I’VE decided I’m never having children.

Sorry now, but no.

It’s not because I simply don’t want them, or because I’m some sort of child-hater who sits in restaurants and cafes looking disapprovingly at kids in my vicinity, or because I’m afraid I wouldn’t make a good mother.

It’s because of my eyebrows.

I got them done today, for the first time ever.

I know, call the Beauty Police, a 32-year-old woman who’s never had her eyebrows done.

But there’s the hairy truth.

I hadn’t intended to get them done either, for the wedding. It hadn’t even crossed my mind.

I throw a razor over my pits and my shins from time to time and besides washing my hair and having a shower every day, that’s about the extent of my grooming regime.

But that was BW. Before Wedding.

A few weeks ago my sister hired a make-up artist to meet with me to do a trial for the wedding. The make-up lady was going to do ‘a face’ for me and then my sister planned to copy that for the wedding day.

Grand, no problem there.

In she bustled, the make-up lady, looking me up and down as she unpacked her case.

“Are you prone to dark circles?” she asked, prodding the area under my eye and staring me down.

“Er, yes, I guess so,” I replied, terrified.

“And blemishes, and oily skin I see as well,” she continued, in a martyred voice, not even giving me the chance to respond that time.

“Naturally, you’ll be doing something about those eyebrows,” she said, again a statement, not a question.

“My eyebrows?”

I was puzzled. My eyebrows were fine, I didn’t see any problem with them. They sit on top of my eyes, in a normal fashion, not doing anything outrageous. What exactly did I need to ‘do’ with them?

“You’ll be getting them waxed. Or tweezed? Threaded maybe?” she replied, almost pleading with me.

It wasn’t something I had considered but judging by the pitying glances the make-up lady was throwing me, they needed to be done.

So today I bit the bullet and took myself off to the Brow Bar at the Benefit counter in Debenhams on Henry Street.

To be fair to the lovely girl who served with me, even though she actually clutched her throat in horror when she saw the state of my brows, she managed to compose herself and sorted me out with a smile.

Not before she tortured me though.

And here comes the point of this story.

The PAIN of it.

Honest to God, the sheer physical PAIN of it was like nothing I’ve ever experienced.

Because I’d never had my eyebrows done before, they couldn’t wax them as I hadn’t had a patch test and didn’t know if I’d react badly to the wax.

The last thing I wanted 12 days before the wedding was an allergic reaction anywhere near my face.

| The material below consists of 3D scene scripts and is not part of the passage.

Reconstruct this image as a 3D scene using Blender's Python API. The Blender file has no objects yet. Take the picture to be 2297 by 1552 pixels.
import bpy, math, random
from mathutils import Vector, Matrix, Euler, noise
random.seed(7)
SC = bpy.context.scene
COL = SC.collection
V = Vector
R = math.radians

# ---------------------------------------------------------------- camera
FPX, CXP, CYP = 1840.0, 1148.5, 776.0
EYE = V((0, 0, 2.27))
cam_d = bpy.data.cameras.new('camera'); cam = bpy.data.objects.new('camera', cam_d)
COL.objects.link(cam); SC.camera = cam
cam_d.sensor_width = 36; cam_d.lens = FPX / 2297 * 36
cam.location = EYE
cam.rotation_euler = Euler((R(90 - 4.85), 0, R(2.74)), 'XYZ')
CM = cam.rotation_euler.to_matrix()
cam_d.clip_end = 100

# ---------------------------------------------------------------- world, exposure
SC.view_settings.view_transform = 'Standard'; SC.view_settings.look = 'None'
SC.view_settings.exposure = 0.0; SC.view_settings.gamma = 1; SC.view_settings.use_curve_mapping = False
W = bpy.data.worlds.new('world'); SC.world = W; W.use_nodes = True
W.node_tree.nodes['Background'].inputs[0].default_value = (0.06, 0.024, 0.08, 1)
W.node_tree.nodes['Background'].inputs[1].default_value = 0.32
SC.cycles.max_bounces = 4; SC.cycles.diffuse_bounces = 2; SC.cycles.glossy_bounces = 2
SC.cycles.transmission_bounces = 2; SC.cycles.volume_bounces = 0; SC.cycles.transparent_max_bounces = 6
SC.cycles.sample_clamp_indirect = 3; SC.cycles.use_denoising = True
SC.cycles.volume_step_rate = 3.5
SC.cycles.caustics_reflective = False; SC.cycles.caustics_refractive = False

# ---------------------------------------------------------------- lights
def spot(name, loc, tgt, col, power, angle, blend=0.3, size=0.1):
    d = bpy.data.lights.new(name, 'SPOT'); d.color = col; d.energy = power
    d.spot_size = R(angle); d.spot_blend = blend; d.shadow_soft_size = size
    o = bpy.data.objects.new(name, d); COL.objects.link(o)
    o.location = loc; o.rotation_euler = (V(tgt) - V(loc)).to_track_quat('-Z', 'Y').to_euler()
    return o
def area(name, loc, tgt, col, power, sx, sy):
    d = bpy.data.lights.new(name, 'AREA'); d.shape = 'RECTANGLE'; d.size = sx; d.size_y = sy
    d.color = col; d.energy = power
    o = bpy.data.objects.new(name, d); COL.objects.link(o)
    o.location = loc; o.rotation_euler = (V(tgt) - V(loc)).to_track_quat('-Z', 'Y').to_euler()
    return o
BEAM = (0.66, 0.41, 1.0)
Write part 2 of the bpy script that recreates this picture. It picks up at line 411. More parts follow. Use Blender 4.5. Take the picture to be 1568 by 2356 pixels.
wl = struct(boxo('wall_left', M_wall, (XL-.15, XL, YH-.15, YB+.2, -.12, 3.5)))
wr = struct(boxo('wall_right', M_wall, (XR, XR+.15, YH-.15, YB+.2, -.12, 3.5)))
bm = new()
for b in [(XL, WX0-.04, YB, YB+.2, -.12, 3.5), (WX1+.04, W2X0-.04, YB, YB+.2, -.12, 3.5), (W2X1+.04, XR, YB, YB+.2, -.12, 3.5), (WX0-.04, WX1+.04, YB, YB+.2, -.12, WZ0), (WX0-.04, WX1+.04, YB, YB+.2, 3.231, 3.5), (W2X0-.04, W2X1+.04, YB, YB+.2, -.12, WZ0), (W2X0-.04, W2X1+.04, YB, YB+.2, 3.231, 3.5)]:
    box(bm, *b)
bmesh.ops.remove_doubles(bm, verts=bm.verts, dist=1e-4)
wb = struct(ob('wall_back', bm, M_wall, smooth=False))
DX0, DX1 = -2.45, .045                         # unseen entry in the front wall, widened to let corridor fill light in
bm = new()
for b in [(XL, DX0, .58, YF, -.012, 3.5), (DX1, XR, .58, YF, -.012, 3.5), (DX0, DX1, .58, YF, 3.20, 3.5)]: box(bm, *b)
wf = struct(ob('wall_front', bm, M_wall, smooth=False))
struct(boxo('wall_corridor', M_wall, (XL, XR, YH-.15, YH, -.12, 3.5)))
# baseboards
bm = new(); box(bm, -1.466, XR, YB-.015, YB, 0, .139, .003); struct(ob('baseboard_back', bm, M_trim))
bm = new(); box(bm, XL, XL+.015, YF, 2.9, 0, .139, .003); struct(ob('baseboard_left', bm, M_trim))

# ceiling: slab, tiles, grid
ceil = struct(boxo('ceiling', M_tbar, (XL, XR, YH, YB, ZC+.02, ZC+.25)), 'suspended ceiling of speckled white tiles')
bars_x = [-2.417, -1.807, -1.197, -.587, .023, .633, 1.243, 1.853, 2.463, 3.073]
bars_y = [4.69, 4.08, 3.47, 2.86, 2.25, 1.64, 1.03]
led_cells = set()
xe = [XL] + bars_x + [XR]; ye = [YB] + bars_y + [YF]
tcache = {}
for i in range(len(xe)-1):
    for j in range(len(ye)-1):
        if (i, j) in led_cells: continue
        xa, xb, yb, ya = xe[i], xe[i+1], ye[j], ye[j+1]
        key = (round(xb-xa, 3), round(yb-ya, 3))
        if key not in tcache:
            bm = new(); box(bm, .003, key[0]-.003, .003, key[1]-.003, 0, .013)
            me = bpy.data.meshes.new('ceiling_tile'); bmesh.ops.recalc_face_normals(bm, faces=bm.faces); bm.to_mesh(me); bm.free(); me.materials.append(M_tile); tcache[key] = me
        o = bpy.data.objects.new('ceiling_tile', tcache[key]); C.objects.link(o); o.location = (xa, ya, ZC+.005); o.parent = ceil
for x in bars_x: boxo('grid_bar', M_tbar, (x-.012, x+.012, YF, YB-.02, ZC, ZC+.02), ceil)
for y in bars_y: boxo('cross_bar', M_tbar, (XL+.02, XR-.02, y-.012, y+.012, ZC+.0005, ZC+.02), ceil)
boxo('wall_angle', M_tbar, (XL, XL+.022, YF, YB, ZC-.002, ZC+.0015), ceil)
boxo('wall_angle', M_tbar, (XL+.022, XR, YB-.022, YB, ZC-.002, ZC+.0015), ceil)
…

So I agreed to a tweeze instead.

“It might be a little bit sore….” the lovely girl said kindly, taking me by the hand and backing me into a chair before I could change my mind “but I’ll be quick.”

The liar.

It was AGONY. And she took her time. Though to be fair, she was only doing what I asked her to do. The cow.

“How are you doing there?” she asked gently, halfway through the first eyebrow.

“Nrrrghghghghhhhhh,” I replied as amiably as possible.

“Don’t worry, I’m nearly finished,” she soothed.

The liar.

Hours later, HOURS, I stumbled out into the main store, face numb, forehead roaring red, palms bleeding where I had dug my fingernails in, though it has to be said with beautifully shaped brows.

It actually only took about 15 minutes, but it felt like a lifetime.

If a simple eyebrow tweeze can bring tears to my eyes, imagine what I’d be like trying to force an eight pound baby out through my hoo-ha?

And some women can be in labour for days. Days!

So no, I’ll be having no children thank you very much and from this moment on my eyebrows will grow wild and bushy, the way Liam Gallagher and nature intended.